TASK PROMPT: Type again, exactly, the lines below from the start through the line that includes "-.06, 0).done('floor', M['dark']))".

DATA SECTION:

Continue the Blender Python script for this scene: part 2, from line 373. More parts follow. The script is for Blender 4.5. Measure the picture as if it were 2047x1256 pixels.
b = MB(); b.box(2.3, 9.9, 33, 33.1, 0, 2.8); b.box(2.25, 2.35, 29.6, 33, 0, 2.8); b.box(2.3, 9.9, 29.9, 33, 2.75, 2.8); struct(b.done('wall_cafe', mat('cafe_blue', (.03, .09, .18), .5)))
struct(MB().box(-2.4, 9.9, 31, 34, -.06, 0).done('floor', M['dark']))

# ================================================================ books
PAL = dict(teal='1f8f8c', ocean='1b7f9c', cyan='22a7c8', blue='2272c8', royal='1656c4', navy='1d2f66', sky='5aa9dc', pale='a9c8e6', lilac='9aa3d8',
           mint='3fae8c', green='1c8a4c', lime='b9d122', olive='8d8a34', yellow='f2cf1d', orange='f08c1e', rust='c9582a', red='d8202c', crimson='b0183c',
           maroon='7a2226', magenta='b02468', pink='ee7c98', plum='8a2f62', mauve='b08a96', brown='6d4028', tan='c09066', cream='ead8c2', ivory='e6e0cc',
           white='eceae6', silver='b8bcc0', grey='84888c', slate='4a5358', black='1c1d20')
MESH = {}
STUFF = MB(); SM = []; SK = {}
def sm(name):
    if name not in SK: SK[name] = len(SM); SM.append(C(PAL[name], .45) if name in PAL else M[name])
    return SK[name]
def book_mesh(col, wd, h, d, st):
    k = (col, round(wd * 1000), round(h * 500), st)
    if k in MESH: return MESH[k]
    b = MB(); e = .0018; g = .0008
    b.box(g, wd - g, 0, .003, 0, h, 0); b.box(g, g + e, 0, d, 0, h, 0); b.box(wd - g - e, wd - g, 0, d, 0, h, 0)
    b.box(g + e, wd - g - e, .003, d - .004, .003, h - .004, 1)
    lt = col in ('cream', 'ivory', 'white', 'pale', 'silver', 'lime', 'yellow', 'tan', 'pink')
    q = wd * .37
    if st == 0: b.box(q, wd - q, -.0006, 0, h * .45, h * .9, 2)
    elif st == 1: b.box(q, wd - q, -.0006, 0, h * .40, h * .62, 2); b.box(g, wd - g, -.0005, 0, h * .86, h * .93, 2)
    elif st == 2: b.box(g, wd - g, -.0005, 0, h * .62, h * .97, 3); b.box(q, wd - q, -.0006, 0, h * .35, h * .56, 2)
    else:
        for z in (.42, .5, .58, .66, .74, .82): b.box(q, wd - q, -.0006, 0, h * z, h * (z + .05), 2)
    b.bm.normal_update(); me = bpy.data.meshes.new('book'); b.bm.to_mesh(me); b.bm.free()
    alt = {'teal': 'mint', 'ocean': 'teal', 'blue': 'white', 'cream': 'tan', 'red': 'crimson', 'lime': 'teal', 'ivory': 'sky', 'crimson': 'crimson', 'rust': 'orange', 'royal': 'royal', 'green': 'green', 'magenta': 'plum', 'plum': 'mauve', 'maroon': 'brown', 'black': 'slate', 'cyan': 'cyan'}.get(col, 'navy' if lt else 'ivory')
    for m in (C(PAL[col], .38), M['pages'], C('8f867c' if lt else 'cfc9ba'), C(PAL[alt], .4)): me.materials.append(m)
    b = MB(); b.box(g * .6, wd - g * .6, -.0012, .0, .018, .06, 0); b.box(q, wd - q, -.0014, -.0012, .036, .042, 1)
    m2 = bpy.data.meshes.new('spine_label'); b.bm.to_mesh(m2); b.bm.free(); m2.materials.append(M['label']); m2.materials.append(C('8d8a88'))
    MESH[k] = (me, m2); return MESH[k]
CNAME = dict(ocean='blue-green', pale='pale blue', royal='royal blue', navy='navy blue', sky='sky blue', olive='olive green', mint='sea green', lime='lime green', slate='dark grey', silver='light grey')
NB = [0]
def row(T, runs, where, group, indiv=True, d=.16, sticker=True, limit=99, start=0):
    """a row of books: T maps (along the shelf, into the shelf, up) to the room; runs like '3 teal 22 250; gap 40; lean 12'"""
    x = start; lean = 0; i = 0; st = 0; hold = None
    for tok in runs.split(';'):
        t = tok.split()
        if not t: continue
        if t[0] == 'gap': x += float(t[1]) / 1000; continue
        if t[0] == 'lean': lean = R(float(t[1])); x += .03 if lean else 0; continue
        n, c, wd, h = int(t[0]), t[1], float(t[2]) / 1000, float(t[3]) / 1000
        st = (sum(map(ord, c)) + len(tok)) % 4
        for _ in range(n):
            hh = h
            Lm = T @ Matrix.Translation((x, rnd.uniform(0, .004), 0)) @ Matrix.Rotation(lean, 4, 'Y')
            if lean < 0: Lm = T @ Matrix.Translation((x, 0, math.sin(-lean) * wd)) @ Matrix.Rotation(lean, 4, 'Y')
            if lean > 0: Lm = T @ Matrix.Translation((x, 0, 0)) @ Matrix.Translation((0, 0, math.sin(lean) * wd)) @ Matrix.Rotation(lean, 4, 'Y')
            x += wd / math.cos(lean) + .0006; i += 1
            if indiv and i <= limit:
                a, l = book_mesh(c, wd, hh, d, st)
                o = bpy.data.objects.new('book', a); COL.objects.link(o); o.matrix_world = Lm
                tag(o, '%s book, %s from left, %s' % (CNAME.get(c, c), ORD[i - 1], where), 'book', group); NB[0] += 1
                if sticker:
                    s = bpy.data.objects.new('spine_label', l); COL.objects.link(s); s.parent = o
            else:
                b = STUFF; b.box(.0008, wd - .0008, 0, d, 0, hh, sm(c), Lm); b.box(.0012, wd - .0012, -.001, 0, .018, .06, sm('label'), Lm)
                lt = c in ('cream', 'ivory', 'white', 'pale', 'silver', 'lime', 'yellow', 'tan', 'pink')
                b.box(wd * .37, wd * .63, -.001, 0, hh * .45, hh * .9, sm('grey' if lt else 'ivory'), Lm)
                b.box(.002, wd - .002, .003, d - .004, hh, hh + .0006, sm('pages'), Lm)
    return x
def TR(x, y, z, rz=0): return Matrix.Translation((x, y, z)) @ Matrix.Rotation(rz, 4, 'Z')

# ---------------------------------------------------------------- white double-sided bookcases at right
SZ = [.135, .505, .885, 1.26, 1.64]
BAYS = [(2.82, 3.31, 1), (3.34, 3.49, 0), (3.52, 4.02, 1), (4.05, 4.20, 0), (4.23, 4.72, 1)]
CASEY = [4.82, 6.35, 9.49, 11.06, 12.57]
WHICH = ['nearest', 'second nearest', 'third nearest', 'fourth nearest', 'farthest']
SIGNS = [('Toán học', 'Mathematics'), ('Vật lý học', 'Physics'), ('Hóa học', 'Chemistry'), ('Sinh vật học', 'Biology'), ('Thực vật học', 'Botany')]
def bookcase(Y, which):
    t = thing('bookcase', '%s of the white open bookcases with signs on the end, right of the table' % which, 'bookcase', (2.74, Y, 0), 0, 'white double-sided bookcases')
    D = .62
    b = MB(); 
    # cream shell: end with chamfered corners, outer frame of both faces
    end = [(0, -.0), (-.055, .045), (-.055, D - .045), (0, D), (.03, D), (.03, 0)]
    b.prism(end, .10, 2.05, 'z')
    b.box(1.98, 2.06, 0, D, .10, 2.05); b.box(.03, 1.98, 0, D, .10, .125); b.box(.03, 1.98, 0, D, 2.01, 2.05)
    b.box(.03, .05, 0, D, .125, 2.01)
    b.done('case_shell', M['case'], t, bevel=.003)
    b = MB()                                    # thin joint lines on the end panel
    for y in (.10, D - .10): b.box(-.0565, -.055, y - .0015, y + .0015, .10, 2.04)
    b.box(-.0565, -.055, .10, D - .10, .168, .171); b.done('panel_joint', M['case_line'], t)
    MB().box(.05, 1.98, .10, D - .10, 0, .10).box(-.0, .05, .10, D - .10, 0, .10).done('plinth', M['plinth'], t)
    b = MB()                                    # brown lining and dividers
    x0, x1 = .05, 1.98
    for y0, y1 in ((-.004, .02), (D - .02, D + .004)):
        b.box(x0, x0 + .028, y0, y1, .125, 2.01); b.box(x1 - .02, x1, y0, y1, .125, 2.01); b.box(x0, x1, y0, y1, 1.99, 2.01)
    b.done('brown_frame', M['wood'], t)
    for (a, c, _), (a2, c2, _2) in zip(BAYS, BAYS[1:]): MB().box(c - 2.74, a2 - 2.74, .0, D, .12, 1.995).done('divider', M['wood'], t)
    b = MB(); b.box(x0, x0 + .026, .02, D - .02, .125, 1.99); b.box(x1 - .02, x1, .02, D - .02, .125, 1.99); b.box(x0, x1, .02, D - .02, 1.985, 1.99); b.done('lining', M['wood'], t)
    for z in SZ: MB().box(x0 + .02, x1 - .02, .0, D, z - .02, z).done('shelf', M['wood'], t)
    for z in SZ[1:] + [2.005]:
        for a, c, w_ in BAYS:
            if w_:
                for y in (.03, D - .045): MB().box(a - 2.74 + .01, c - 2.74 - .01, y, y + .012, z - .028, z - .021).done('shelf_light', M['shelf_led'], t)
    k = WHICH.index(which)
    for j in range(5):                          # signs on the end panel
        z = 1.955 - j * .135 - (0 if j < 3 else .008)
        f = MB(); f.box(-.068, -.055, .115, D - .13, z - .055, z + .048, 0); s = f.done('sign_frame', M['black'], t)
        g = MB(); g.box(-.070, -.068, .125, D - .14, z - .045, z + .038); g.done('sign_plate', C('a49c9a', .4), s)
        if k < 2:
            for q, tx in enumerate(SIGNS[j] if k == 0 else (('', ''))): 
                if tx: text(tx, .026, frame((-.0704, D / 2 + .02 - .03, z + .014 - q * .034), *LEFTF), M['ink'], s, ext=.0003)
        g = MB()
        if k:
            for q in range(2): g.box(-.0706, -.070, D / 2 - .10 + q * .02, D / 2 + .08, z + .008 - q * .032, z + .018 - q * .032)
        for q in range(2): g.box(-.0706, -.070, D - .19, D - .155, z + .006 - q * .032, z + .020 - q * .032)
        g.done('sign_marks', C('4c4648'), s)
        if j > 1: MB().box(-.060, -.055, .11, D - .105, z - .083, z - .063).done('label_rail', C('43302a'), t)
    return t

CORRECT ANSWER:
Continue the Blender Python script for this scene: part 2, from line 373. More parts follow. The script is for Blender 4.5. Measure the picture as if it were 2047x1256 pixels.
b = MB(); b.box(2.3, 9.9, 33, 33.1, 0, 2.8); b.box(2.25, 2.35, 29.6, 33, 0, 2.8); b.box(2.3, 9.9, 29.9, 33, 2.75, 2.8); struct(b.done('wall_cafe', mat('cafe_blue', (.03, .09, .18), .5)))
struct(MB().box(-2.4, 9.9, 31, 34, -.06, 0).done('floor', M['dark']))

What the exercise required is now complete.